A key factor driving the profitability of Zimbabwe’s banking sector is the substantial contribution of non-interest income. The RBZ identifies this as a primary driver, signalling that banks are diversifying their revenue streams beyond traditional interest-based earnings.
Furthermore, the report highlights the sector’s resilience, attributing it to robust risk management practices. In an era where global economic landscapes are increasingly unpredictable, the importance of effective risk management cannot be overstated. Zimbabwe’s banking institutions, it seems, are navigating these waters adeptly, safeguarding their stability and profitability.

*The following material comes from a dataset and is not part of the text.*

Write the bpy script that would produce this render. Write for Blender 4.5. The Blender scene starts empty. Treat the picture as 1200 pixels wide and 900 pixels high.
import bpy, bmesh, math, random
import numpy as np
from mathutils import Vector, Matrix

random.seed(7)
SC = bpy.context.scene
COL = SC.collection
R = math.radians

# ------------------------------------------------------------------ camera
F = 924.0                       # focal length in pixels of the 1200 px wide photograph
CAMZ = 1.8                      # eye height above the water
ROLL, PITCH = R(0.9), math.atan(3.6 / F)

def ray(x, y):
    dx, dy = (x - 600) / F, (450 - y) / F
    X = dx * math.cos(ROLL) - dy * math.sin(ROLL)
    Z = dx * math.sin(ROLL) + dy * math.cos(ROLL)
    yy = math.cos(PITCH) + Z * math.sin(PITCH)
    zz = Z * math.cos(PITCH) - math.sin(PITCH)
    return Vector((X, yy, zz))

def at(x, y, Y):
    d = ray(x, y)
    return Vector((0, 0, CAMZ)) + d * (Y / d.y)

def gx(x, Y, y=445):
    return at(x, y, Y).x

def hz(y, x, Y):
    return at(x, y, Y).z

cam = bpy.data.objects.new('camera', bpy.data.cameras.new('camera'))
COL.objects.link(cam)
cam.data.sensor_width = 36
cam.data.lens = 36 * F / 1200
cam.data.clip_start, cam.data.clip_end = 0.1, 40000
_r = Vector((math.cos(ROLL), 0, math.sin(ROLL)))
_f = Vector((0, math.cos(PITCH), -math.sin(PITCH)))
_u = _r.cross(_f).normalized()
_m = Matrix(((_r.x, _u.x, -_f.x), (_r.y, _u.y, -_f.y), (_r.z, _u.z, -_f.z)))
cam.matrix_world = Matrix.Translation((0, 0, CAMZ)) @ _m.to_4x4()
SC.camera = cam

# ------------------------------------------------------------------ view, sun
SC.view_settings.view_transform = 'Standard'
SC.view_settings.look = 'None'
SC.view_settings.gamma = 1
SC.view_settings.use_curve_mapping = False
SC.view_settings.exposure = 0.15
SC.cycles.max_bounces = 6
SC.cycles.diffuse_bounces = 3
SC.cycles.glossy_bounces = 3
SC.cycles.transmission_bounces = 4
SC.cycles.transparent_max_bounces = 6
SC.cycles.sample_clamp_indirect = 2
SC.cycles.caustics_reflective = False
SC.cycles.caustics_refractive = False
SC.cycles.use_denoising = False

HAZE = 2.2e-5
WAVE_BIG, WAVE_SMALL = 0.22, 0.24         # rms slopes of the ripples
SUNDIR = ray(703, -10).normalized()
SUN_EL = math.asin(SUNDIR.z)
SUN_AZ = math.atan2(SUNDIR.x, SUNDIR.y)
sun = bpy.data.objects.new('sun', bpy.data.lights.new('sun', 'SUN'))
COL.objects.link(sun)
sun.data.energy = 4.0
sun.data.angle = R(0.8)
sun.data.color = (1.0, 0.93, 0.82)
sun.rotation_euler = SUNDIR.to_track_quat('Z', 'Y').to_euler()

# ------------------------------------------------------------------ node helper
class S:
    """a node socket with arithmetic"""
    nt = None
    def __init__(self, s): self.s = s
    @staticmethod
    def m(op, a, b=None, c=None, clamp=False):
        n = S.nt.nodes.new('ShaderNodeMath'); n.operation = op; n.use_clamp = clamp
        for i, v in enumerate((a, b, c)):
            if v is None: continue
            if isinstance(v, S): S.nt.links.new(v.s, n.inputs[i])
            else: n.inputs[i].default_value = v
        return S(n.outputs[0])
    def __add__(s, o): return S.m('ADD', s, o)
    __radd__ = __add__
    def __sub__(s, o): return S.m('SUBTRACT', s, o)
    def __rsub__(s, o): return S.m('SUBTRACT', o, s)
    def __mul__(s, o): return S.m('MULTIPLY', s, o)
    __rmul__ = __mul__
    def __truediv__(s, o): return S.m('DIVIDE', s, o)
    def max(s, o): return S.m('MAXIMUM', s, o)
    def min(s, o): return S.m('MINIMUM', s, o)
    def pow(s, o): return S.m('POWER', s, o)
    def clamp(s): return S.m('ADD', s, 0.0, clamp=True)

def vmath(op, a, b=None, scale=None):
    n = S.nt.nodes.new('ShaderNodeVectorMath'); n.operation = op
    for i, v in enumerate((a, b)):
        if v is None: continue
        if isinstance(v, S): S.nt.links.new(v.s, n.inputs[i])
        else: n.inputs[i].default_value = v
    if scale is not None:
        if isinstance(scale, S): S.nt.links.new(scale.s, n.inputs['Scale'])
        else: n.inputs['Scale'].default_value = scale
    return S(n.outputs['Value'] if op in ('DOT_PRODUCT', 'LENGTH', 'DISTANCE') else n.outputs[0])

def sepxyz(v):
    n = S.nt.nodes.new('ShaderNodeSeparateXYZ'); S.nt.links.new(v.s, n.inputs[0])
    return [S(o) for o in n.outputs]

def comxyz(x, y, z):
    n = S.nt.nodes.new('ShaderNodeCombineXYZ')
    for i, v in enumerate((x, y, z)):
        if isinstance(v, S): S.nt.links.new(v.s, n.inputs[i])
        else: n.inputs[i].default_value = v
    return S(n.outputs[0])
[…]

Another contributing factor to the sector’s success is its sound capital and liquidity positions. Adequate capitalization ensures that banks can absorb unexpected losses, while liquidity provides the flexibility needed to meet short-term financial obligations. The RBZ’s affirmation of strong capital and liquidity positions underscores the sector’s ability to weather economic storms and maintain a steady course.
The positive indicators from the banking sector align with broader economic aspirations. The RBZ’s confidence in projecting Zimbabwe as an upper-middle-income economy by 2030 is an encouraging sign. While challenges persist, the remarkable growth in the banking sector sets a precedent for the nation’s overall economic trajectory. Zimbabwe’s banking sector emerges as a beacon of stability and profitability, defying economic odds and showcasing resilience.
As Zimbabwe continues on its path towards becoming an upper-middle-income economy by 2030, the success of its banking sector becomes a crucial cornerstone.